I've also done a tiny bit of weaving (it's not portable, so it doesn't happen very often).  I've been telling weavers at shows for years how awesome my lace yarn is for weaving, but I don't have any woven samples to prove it.  So I bought a stand for my loom so I can comfortably use it, and I'm about halfway through a scarf.  I had really high hopes of this going quickly and I had visions of handing all my friends gorgeous woven scarves for Christmas, but those hopes are fizzling out.  I'll try to weave more soon with a nice audiobook.  The reality is this: I'm really bad at weaving.  I know practice makes perfect, and my edges will look nicer with time and experience, but I hate being bad at things.  I know in order to be really good at something, you have to be willing to suck at it, but that doesn't make it easier.  I'm also not loving my current audiobook, so I'm hoping a change of story will change the fate of my scarf. Yarn is Mirrorball by Good For Ewe, color is "Toil & Trouble". 



And lastly, I've been landscaping.  A lot.  So much digging.  At least I was until it started hitting 98 degrees every day, now I'm mostly just watering.  One of the things I love most about our yard is it's potential, which means "it's currently a mess but I'm determined". I spent a few weeks digging up and pulling ivy and vinca to free up some flower beds, and then I amended the soil after that with peat and gypsum.  I have a garden now, and it looks really good but I'll be fighting the weeds for a long time since that's what that flower bed was last year. I've also planted some shrubs to grow into a nice flowering hedge along the side of the house, and wrapping around the back yard I'm planting edible shrubs.  So far I've got 6 lingonberries, 3 kinds of currant, 1 blackberry and 2 raspberries. The lingonberries came as small shrubs but the currants, raspberries and blackberry came as bare root plants.  Currants came from a proper nursery, and it has been magical to watch them spring into life and start shooting out leaves.  They are new enough that you can literally see progress every day after watering a bare stick for a couple weeks. This is a picture of the Pink Champagne currant, which was planted about a week before the other currants and 3 weeks before the raspberries, so it's the most excited to be here.

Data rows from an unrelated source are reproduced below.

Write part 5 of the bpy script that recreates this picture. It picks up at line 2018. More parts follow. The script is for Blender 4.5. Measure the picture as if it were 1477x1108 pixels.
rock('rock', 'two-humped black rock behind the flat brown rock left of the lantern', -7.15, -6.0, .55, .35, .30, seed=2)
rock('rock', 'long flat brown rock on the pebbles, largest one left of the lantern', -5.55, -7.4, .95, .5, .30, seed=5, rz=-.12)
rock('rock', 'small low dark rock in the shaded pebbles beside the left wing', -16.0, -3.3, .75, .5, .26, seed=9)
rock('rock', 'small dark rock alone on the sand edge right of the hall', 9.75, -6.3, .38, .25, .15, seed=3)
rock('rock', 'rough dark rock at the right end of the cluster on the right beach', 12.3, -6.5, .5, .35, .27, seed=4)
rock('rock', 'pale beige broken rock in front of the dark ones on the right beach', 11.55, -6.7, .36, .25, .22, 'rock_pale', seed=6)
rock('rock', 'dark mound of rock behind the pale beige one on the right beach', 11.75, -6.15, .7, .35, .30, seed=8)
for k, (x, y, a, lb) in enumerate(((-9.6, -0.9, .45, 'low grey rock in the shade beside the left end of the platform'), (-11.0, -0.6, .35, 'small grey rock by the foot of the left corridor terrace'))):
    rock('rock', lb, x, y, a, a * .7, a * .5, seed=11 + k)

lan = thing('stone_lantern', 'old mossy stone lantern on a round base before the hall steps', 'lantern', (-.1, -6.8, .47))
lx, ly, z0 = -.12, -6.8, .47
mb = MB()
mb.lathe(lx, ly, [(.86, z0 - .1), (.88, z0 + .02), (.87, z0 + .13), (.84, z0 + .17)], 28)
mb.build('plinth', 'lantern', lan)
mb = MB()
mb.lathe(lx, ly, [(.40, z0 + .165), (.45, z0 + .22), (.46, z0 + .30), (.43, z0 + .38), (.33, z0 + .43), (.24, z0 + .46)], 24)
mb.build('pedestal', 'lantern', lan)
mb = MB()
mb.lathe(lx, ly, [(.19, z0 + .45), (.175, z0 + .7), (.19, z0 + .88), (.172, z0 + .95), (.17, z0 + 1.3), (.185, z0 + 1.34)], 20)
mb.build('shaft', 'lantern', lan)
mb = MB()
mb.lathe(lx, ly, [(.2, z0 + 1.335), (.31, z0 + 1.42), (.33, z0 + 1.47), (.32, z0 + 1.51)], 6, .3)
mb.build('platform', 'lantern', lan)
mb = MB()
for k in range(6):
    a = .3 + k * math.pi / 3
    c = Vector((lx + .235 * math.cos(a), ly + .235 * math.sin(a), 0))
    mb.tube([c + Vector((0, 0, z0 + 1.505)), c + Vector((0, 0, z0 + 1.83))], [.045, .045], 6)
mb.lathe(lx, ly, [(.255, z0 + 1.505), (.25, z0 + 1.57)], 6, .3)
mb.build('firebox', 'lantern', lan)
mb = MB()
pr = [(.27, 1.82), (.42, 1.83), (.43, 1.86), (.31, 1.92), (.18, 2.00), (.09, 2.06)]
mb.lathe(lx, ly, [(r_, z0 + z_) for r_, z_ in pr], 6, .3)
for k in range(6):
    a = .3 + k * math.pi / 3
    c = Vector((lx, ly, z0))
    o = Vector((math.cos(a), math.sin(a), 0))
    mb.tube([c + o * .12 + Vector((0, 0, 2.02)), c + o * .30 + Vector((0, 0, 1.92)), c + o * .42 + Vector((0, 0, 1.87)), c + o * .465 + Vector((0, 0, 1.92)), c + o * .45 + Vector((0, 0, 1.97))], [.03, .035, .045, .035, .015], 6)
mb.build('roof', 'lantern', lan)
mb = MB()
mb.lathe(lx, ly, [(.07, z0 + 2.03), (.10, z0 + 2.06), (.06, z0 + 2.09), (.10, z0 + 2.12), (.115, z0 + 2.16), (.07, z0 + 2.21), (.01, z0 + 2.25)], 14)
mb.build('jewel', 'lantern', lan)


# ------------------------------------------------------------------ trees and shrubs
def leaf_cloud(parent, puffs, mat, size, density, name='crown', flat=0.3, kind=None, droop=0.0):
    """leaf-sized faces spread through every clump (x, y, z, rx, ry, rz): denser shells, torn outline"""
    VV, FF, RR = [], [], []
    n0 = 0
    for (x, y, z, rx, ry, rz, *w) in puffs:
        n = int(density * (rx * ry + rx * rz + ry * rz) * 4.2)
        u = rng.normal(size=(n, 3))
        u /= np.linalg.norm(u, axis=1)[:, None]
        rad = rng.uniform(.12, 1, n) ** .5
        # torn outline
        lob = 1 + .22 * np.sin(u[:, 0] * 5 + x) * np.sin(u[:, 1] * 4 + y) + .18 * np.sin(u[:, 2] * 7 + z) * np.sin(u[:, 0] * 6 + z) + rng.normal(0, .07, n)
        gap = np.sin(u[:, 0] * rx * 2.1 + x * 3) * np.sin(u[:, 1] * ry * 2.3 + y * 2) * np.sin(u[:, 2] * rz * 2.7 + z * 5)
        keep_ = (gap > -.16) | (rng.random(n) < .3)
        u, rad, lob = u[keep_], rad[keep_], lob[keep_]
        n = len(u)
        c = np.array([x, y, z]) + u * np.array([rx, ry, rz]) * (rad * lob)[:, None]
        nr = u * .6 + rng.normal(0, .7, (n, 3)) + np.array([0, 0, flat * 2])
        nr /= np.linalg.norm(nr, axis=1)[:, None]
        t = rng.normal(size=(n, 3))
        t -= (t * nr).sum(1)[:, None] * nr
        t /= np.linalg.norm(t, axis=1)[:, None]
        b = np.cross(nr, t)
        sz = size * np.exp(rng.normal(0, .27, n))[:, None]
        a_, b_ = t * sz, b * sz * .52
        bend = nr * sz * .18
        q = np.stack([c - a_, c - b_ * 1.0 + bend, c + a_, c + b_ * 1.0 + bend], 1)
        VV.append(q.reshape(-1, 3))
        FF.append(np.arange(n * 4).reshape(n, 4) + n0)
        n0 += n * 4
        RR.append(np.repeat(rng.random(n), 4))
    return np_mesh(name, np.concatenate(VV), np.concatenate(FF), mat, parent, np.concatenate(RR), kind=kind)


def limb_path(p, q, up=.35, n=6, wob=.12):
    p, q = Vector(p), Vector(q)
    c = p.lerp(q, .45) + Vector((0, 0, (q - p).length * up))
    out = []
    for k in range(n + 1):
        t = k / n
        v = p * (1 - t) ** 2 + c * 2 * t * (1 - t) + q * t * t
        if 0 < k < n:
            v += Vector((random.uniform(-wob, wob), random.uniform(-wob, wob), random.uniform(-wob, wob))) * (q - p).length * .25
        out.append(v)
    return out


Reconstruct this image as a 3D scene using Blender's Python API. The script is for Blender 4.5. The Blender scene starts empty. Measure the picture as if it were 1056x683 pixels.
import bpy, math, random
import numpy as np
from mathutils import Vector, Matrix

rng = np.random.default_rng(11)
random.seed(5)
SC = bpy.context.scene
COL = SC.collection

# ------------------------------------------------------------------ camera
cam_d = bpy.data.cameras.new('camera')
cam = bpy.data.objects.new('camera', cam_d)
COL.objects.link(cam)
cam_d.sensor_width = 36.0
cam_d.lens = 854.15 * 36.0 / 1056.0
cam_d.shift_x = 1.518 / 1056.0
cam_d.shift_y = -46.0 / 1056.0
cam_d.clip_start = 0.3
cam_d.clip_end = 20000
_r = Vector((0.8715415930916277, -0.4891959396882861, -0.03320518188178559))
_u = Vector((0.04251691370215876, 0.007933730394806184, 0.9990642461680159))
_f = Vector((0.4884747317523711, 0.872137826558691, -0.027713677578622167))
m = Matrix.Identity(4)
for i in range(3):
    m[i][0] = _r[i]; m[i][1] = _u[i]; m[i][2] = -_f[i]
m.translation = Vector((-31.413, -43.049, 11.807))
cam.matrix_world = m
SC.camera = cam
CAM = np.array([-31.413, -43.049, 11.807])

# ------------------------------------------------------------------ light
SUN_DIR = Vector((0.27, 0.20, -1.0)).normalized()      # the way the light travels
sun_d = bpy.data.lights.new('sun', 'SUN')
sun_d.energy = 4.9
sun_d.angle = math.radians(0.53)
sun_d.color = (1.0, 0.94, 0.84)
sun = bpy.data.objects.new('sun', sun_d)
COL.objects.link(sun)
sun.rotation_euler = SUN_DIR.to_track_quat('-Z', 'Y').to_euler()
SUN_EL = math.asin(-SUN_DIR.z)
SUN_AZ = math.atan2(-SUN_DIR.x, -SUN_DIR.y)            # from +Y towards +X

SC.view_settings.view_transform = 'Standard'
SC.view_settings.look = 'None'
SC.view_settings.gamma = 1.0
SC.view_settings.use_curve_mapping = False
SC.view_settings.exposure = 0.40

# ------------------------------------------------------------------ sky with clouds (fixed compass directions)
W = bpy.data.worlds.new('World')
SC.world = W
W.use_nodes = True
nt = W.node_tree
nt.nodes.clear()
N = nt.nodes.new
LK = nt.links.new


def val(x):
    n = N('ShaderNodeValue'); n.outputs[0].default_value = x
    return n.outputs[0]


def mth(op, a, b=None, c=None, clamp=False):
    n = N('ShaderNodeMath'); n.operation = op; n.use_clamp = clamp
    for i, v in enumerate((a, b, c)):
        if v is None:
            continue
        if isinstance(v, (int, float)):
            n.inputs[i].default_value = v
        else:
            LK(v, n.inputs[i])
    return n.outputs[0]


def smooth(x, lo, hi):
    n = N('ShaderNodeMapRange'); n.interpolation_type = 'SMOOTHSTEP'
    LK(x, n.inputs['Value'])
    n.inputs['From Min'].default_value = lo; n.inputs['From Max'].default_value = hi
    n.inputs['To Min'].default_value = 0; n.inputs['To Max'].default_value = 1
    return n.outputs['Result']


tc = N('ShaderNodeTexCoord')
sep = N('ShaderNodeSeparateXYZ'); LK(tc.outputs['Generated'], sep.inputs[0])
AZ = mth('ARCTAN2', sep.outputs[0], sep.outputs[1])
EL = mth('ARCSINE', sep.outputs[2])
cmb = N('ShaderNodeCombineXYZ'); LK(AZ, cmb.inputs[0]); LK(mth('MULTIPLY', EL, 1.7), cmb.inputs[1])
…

The raspberries and blackberry came from a freeze dried package at Lowe's, so my hopes aren't quite as high, but neither was my investment. I know that I'm at least 3 years away from a respectable berry crop (ie enough for pies and jams) and I'll need to purchase some nets to keep the critters out, but I'm excited regardless.  The idea of just going to the back yard and picking berries is very exciting to me. I remember picking berries with my mom when I was little and I want Tia to have that memory too. Plus I really love pie. 

And lastly, I've been job hunting.  I've been a work-from-home mom with Good For Ewe now for a year, and it's been hard.  I knew it would be hard, but I didn't think I'd have such a hard time with the isolation of working from home.  I know there's people who thrive in this environment, but I'm just not one of them. It's like trying to grow a sunflower in the shade- doable, but there's better plants for that spot and better places for the sunflower. Anyhow, Tia is one, and I need to get a better job and make more money so that I can put more aside for her future and mine.  I need better insurance so Gavin breaking a leg doesn't set us back 3 years again. And I need to have something that's mine again. So I'm going back to work.  I've applied for a couple things, but haven't heard back yet.  My goal is to be employed and insured by November so we can drop the Marketplace insurance, which is so expensive and really very worthless. But until I hear back, I'm going to tackle as many home and yard improvement projects as I can, because once I go back to work full time it probably just won't happen.  (Really, we've had a half painted wall over a year because I went into labor the day we were going to finish it.  It's time for it to be done.)

1 comment:

Bonnie said...

Happy belated birthday to you and Tia! I love to hear all about your gardening and landscape work. Good luck with the job search. I hope you find something you love that pays a gajillion dollars and has ice cream sundae parties every Friday afternoon!